**AIM**
Repeat every line of the material, character for character.

## BEGIN

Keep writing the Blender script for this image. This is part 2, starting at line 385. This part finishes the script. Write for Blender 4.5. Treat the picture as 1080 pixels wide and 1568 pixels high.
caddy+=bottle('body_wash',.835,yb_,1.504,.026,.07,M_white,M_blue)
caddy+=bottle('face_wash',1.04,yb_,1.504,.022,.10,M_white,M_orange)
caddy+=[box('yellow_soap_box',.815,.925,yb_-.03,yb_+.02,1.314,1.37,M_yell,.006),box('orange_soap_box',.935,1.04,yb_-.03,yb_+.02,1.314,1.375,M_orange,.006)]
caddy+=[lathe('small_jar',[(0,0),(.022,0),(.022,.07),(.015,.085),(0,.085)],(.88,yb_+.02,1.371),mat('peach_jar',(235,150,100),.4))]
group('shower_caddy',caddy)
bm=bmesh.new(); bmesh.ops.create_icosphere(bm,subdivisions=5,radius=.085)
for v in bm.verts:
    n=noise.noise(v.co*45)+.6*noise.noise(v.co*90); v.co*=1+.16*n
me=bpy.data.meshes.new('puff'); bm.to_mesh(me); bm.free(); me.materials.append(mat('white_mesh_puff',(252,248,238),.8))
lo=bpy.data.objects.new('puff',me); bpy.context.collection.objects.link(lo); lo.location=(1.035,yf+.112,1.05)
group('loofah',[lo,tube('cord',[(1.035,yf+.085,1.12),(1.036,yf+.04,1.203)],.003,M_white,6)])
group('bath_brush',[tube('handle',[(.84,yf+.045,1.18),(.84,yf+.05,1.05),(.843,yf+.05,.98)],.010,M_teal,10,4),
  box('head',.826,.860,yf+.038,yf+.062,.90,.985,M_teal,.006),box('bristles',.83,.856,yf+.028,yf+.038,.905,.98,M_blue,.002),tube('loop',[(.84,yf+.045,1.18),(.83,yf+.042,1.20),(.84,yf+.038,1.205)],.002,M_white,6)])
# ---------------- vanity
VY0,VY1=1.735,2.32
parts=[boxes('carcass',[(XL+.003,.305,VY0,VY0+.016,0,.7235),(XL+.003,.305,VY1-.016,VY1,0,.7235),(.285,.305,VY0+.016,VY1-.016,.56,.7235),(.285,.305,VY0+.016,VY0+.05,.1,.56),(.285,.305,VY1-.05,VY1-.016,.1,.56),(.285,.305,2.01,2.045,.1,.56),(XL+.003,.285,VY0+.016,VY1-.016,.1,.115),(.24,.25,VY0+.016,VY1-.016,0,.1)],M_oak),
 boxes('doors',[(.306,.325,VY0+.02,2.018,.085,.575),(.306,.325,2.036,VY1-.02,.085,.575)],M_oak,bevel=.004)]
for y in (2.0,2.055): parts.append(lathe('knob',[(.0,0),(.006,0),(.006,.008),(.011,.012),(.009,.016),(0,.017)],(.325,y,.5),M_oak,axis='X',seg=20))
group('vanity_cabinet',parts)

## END

**RESULT OF THIS EXERCISE**
Keep writing the Blender script for this image. This is part 2, starting at line 385. This part finishes the script. Write for Blender 4.5. Treat the picture as 1080 pixels wide and 1568 pixels high.
caddy+=bottle('body_wash',.835,yb_,1.504,.026,.07,M_white,M_blue)
caddy+=bottle('face_wash',1.04,yb_,1.504,.022,.10,M_white,M_orange)
caddy+=[box('yellow_soap_box',.815,.925,yb_-.03,yb_+.02,1.314,1.37,M_yell,.006),box('orange_soap_box',.935,1.04,yb_-.03,yb_+.02,1.314,1.375,M_orange,.006)]
caddy+=[lathe('small_jar',[(0,0),(.022,0),(.022,.07),(.015,.085),(0,.085)],(.88,yb_+.02,1.371),mat('peach_jar',(235,150,100),.4))]
group('shower_caddy',caddy)
bm=bmesh.new(); bmesh.ops.create_icosphere(bm,subdivisions=5,radius=.085)
for v in bm.verts:
    n=noise.noise(v.co*45)+.6*noise.noise(v.co*90); v.co*=1+.16*n
me=bpy.data.meshes.new('puff'); bm.to_mesh(me); bm.free(); me.materials.append(mat('white_mesh_puff',(252,248,238),.8))
lo=bpy.data.objects.new('puff',me); bpy.context.collection.objects.link(lo); lo.location=(1.035,yf+.112,1.05)
group('loofah',[lo,tube('cord',[(1.035,yf+.085,1.12),(1.036,yf+.04,1.203)],.003,M_white,6)])
group('bath_brush',[tube('handle',[(.84,yf+.045,1.18),(.84,yf+.05,1.05),(.843,yf+.05,.98)],.010,M_teal,10,4),
  box('head',.826,.860,yf+.038,yf+.062,.90,.985,M_teal,.006),box('bristles',.83,.856,yf+.028,yf+.038,.905,.98,M_blue,.002),tube('loop',[(.84,yf+.045,1.18),(.83,yf+.042,1.20),(.84,yf+.038,1.205)],.002,M_white,6)])
# ---------------- vanity
VY0,VY1=1.735,2.32
parts=[boxes('carcass',[(XL+.003,.305,VY0,VY0+.016,0,.7235),(XL+.003,.305,VY1-.016,VY1,0,.7235),(.285,.305,VY0+.016,VY1-.016,.56,.7235),(.285,.305,VY0+.016,VY0+.05,.1,.56),(.285,.305,VY1-.05,VY1-.016,.1,.56),(.285,.305,2.01,2.045,.1,.56),(XL+.003,.285,VY0+.016,VY1-.016,.1,.115),(.24,.25,VY0+.016,VY1-.016,0,.1)],M_oak),
 boxes('doors',[(.306,.325,VY0+.02,2.018,.085,.575),(.306,.325,2.036,VY1-.02,.085,.575)],M_oak,bevel=.004)]
for y in (2.0,2.055): parts.append(lathe('knob',[(.0,0),(.006,0),(.006,.008),(.011,.012),(.009,.016),(0,.017)],(.325,y,.5),M_oak,axis='X',seg=20))
group('vanity_cabinet',parts)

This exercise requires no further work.